Task objective: Please quote exactly the opening lines of the data, from the first line to the one where "COL = SC.collection" appears.

Supplied information:
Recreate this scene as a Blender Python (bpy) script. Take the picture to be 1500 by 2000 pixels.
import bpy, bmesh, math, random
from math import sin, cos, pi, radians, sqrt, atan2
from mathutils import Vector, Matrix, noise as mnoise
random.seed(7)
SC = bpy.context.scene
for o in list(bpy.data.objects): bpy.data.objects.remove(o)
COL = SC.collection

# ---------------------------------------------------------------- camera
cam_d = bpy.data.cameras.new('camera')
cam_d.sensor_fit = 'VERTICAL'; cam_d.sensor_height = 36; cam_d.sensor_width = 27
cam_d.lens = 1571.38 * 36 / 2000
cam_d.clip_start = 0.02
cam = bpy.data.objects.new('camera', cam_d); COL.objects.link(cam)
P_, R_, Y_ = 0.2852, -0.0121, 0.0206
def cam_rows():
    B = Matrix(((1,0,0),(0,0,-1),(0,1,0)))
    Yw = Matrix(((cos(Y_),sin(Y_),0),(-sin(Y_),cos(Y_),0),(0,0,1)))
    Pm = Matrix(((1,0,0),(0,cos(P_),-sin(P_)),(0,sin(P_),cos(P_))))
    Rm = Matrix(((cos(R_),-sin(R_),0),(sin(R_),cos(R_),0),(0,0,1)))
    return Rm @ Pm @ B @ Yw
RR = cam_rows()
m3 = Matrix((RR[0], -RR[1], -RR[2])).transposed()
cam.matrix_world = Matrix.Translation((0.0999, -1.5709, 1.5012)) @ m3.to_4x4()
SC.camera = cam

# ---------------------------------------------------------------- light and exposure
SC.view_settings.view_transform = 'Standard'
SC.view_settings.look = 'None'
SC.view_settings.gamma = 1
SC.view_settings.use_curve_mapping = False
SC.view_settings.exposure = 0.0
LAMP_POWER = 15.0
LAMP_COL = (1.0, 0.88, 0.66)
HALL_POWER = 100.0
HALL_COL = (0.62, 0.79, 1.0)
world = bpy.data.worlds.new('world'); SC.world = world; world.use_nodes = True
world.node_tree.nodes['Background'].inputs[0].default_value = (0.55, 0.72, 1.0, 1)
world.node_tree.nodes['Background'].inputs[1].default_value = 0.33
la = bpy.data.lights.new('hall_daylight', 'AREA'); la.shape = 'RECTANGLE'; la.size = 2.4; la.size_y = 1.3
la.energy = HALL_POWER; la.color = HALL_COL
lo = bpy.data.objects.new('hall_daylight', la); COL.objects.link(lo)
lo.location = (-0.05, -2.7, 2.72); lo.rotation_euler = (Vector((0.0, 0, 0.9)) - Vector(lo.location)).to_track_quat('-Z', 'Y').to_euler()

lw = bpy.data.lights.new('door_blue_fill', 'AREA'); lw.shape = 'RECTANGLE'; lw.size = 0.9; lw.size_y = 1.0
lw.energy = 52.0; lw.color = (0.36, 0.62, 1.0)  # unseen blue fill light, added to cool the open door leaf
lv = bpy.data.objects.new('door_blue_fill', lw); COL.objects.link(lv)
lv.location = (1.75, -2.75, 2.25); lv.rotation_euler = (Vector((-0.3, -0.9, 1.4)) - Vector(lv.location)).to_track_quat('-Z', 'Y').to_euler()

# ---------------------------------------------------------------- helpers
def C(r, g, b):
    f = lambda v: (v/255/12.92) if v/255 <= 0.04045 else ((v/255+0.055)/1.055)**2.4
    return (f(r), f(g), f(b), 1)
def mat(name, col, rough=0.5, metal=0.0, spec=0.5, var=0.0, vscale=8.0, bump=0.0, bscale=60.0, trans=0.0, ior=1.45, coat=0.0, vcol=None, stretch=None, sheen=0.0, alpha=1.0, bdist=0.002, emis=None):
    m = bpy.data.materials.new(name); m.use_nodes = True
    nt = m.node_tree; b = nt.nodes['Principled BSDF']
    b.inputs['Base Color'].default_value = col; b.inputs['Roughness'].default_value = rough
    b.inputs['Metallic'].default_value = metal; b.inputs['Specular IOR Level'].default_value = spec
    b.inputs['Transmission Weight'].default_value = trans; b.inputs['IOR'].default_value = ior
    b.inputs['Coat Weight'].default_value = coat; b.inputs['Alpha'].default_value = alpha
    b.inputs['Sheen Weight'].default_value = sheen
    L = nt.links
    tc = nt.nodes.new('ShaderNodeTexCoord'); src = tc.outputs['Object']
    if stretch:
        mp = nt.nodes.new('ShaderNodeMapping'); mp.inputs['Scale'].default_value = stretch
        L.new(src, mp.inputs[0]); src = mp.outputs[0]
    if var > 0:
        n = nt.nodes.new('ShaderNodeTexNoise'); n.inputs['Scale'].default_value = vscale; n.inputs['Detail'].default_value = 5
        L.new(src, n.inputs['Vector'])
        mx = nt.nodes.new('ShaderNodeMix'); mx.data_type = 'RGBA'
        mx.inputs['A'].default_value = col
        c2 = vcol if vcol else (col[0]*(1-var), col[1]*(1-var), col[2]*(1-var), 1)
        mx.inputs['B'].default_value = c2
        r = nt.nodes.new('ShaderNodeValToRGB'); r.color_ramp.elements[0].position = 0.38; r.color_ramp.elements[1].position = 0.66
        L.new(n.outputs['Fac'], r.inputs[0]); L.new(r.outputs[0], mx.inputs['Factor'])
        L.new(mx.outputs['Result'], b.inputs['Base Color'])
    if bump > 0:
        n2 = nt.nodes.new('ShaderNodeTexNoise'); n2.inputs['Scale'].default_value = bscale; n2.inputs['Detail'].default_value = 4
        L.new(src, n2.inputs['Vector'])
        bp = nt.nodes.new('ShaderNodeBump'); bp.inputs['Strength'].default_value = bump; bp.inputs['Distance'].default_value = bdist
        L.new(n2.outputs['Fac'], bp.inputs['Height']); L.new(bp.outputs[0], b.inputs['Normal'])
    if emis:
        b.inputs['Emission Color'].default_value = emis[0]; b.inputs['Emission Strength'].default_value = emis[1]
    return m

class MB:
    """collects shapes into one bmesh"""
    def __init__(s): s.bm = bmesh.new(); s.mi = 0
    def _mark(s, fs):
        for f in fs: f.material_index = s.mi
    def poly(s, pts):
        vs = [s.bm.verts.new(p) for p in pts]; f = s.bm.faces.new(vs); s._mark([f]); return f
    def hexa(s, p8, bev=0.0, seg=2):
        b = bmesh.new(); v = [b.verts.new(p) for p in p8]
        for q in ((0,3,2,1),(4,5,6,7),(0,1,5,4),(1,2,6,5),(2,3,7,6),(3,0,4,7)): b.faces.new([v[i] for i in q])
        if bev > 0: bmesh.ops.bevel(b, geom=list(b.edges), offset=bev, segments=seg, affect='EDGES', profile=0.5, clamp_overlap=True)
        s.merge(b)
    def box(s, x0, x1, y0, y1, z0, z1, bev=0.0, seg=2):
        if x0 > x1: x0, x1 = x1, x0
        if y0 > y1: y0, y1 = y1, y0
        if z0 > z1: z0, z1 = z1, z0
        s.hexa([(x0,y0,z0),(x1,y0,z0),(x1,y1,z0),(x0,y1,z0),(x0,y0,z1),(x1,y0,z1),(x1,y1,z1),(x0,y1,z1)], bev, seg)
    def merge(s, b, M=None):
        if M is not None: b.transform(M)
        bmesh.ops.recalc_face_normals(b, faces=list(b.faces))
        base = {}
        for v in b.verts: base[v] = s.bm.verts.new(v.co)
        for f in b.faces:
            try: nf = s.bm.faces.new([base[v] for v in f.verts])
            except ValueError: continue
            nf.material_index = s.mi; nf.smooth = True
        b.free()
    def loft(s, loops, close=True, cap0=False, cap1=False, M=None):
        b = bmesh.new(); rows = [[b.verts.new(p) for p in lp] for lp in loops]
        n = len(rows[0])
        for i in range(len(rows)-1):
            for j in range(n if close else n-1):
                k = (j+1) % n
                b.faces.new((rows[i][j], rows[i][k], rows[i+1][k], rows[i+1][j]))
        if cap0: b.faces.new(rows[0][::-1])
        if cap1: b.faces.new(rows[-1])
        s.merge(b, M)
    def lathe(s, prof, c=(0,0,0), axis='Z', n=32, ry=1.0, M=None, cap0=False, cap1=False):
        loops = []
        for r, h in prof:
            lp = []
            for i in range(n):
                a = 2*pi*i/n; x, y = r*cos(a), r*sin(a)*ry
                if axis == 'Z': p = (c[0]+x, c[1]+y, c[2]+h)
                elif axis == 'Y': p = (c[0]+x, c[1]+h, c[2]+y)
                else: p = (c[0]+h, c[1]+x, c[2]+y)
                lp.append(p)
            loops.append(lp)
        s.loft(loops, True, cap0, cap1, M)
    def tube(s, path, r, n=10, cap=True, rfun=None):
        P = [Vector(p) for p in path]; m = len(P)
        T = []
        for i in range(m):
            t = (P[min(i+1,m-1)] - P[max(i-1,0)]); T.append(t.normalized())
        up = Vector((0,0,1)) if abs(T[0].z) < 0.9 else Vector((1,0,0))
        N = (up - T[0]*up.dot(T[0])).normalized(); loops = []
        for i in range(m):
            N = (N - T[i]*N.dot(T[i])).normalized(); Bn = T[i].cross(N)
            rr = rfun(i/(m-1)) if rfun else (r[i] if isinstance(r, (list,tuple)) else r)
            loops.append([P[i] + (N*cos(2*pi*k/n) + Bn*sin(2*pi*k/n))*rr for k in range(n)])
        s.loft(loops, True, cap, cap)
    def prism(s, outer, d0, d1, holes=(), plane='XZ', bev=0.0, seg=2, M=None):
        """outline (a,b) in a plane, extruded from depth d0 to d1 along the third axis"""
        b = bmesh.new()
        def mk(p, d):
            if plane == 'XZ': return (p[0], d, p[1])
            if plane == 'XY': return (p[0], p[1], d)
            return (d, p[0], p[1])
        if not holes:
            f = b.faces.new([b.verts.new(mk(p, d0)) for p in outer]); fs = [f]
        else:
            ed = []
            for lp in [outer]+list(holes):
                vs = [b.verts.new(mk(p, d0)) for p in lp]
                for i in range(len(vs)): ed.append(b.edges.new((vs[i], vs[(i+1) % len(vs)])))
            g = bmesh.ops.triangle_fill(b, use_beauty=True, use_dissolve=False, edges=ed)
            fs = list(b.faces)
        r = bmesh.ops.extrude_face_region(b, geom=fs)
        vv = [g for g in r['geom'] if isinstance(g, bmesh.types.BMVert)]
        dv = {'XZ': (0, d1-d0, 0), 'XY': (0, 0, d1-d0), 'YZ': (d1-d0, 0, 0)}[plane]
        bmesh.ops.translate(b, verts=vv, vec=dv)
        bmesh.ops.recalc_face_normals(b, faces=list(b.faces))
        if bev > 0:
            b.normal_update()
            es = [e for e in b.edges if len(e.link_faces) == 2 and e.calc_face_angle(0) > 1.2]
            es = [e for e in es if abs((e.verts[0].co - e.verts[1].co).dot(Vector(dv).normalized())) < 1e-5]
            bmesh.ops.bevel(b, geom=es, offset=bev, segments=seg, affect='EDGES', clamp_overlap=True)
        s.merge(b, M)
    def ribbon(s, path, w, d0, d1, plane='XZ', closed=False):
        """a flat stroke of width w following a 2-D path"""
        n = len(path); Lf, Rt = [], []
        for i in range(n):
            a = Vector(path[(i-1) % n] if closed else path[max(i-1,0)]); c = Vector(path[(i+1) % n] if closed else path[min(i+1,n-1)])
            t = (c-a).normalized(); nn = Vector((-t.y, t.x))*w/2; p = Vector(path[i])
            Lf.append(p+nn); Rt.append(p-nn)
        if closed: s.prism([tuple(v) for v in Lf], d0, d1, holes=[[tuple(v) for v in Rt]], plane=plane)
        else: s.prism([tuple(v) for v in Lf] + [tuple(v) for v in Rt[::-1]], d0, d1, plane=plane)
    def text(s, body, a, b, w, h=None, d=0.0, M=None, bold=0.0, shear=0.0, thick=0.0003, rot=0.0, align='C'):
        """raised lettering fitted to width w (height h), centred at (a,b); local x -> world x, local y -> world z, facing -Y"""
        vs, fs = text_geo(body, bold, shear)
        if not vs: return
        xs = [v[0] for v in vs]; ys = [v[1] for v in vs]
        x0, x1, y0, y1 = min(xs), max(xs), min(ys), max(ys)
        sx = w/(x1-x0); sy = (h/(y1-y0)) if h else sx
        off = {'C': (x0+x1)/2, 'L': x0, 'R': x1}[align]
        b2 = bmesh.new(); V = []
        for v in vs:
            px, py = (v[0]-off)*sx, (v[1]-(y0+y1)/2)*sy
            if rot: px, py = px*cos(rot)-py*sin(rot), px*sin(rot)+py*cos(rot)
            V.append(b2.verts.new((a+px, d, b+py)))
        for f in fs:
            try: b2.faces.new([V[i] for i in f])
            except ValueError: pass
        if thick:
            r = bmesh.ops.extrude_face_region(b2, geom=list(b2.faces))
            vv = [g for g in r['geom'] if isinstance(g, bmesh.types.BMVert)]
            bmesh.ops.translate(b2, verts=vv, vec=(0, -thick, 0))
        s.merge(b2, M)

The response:
Recreate this scene as a Blender Python (bpy) script. Take the picture to be 1500 by 2000 pixels.
import bpy, bmesh, math, random
from math import sin, cos, pi, radians, sqrt, atan2
from mathutils import Vector, Matrix, noise as mnoise
random.seed(7)
SC = bpy.context.scene
for o in list(bpy.data.objects): bpy.data.objects.remove(o)
COL = SC.collection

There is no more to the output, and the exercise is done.